In fact, Salinas lettuce is expected to continue until mid November.  Mid November also is when initial lettuce shipments will get underway from the desert areas of California and Arizona, within a week of Thanksgiving (November 22nd).

The Nunes Co.  of Salinas reports there has been an oversupply of lettuce and organic vegetables this past summer.

Church Bros. LLC of Salinas expects reduced lettuce shipments in late October until Huron moves into volume.

Salinas Valley vegetables – grossing about $7800 to New York City.

Navel Shipments

California navel orange shipments for the 2018-19 season are forecast to be  11 percent larger than last season, rebounding from a short crop a year ago.

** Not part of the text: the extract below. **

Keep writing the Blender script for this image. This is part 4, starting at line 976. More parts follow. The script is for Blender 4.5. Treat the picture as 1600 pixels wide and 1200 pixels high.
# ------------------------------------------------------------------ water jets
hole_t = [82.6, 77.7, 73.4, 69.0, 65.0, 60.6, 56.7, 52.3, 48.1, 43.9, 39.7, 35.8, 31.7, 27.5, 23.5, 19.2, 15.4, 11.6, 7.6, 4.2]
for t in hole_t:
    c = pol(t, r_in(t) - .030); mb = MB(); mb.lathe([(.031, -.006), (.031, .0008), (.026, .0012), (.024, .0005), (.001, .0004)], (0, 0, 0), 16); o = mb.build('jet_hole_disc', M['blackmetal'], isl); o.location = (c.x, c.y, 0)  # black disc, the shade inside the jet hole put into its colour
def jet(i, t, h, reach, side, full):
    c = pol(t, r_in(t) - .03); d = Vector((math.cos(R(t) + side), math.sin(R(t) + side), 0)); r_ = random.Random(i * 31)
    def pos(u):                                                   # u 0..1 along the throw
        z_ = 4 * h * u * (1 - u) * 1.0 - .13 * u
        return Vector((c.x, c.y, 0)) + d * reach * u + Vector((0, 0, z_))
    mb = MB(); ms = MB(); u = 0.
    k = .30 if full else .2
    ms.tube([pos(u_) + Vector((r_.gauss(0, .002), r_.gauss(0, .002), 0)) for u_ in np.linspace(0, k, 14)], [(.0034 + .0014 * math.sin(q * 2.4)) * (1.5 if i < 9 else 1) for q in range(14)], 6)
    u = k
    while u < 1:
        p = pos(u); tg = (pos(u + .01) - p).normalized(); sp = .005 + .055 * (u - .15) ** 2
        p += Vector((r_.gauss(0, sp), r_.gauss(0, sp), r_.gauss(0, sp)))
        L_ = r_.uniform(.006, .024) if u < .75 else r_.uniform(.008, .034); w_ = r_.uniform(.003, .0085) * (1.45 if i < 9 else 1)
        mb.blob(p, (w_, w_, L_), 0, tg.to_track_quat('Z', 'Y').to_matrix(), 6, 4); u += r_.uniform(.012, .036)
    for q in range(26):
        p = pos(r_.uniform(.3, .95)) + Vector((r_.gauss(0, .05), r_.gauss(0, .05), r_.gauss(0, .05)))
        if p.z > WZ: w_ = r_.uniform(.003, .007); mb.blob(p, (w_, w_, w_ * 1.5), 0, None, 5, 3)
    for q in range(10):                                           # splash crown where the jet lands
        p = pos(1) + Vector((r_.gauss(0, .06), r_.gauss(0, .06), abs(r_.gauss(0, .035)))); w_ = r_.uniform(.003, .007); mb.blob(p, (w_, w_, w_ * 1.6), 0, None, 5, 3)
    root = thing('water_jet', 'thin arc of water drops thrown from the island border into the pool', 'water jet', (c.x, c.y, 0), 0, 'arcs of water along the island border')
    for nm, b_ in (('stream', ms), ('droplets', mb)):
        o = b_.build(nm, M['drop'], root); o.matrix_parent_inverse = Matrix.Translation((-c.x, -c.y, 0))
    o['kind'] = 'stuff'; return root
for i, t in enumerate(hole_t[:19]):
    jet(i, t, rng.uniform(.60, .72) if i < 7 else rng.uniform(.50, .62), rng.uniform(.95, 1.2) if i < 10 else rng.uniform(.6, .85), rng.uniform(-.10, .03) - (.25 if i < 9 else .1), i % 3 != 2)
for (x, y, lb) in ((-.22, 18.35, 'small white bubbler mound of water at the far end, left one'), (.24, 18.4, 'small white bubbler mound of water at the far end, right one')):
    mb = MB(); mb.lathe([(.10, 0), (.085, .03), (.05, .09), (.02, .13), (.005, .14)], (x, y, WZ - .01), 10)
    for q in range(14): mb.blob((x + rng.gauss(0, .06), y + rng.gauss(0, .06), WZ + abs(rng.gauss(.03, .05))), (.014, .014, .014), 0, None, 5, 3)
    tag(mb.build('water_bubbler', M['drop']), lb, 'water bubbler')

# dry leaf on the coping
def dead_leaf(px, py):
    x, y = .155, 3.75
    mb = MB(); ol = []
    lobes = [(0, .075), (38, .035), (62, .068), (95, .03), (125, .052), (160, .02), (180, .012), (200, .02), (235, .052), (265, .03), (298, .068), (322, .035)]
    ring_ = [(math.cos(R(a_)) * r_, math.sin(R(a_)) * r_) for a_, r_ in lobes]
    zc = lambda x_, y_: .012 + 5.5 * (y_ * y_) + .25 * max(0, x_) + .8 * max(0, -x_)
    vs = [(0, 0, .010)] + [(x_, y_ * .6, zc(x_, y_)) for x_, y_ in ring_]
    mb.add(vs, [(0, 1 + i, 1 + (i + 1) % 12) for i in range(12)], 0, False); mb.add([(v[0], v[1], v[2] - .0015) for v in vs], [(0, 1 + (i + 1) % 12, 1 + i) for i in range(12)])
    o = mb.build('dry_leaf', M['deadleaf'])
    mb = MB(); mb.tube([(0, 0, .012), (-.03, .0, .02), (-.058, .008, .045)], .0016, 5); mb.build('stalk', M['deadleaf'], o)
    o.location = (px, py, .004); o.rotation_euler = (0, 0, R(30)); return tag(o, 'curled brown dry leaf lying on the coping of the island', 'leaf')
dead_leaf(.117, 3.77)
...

The initial 2018-19 navel orange forecast from the USDA and the California Department of Food and Agriculture is 80 million cartons, up 11 percent from the previous year.  Government survey data shows a statewide fruit set per tree of 426, well above the five-year average of 333.

Of the total navel orange forecast, 77 million cartons are estimated to be in the Central Valley, according to the forecast.

Central San Joaquin Valley citrus – grossing about $5100 to Chicago.

Import concerns

While the forecast for increase navel shipments is good news, there are some concerns about declining navel orange acres in California.

Navel orange bearing acreage in California’s Central Valley has dropped from a peak of about 135,000 acres in 2009 to just 113,000 acres for 2018-19, according to the California Citrus Mutual of Exeter, CA.

Inexpensive Southern Hemisphere imports have arrived early and stayed late, squeezing returns for California growers and contributing to a long-term decline in acreage.

While this year’s California navel crop will be higher than the short crop of a year ago, there is continuing concern about long-term acreage declines related to imports.